Chemical preparation and evaluation of the physicomechanical properties of novel copper–water hyacinth nanocomposite

Abstract

Water hyacinth has become a menace in many rivers in Ghana and the world at large. Various methods applied to get rid of these invasive plants have been unsuccessful. One workable solution is to use the plant for economic benefit. We have synthesized Copper-Water Hyacinth nanocomposite using the chemical reduction method. This is a preliminary research stage to ultimately use the properties of the material to construct a filter to treat water.

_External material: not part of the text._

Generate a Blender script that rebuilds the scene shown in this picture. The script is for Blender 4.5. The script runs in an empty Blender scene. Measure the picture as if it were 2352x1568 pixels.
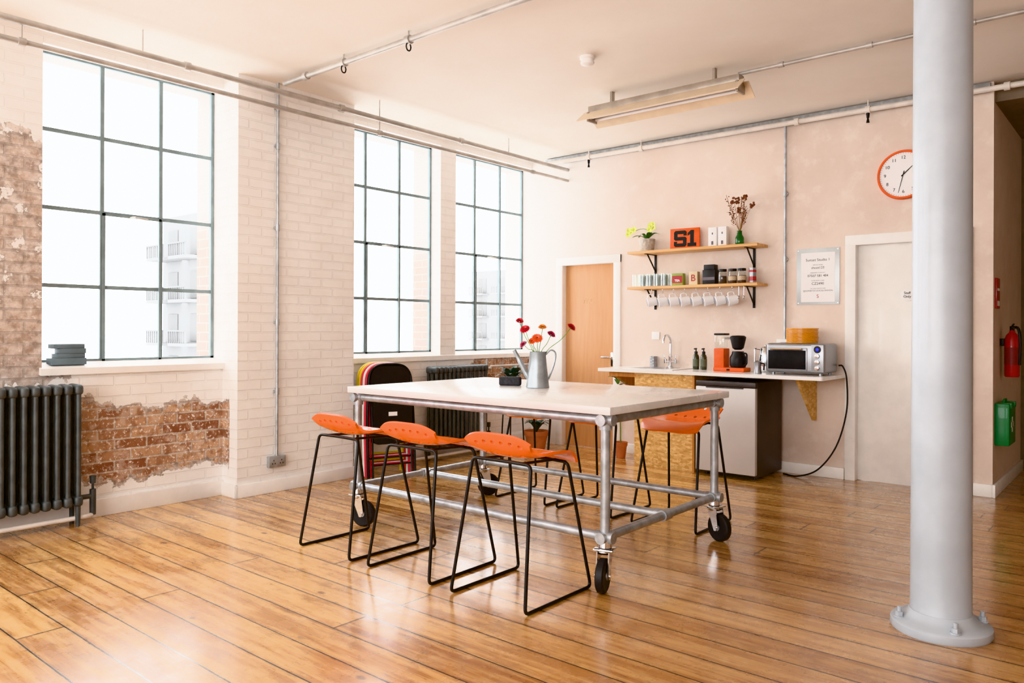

The nanocomposite was characterized by Transmission Electron Microscopy which revealed the morphology and other surface features with particle sizes ranging between 3 and 10 nm. Electron diffraction studies confirmed the planes (200) and (311) as well as the presence of metal copper. X-ray Diffraction studies confirmed the Miller indices for the angles 21.7◦, 25.3◦ and 45◦ as (111), (200), (311). With the application of the Tinius Olsen IT 406 High Energy Pendulum Impact Machine, the mechanical durability of the nanocomposites was tested to determine the impact resistance. The mechanical impact energy of 27.98 ± 0.02J was similar to natural fiber-reinforced composites. Direct current Ohm’s bridge was employed to investigate the electrical conductivity, resistivity, and electric field strength, and the values were (3.64 ± 0.02)x10− 2(Ωm) − 1 , 27.50 ± 0.02Ωm, 224.17 ± 0.02Vm− 1 accordingly. Copper-water hyacinth nanocomposite could be compared to intrinsic semiconductors owing to the electrical conductivity value. The percentage of moisture content led to an increase in the applied voltage. The Infrared (IR) Spectroscopy data also suggests that they have a high potential for use as ion-adsorbent materials in aqueous chemical systems.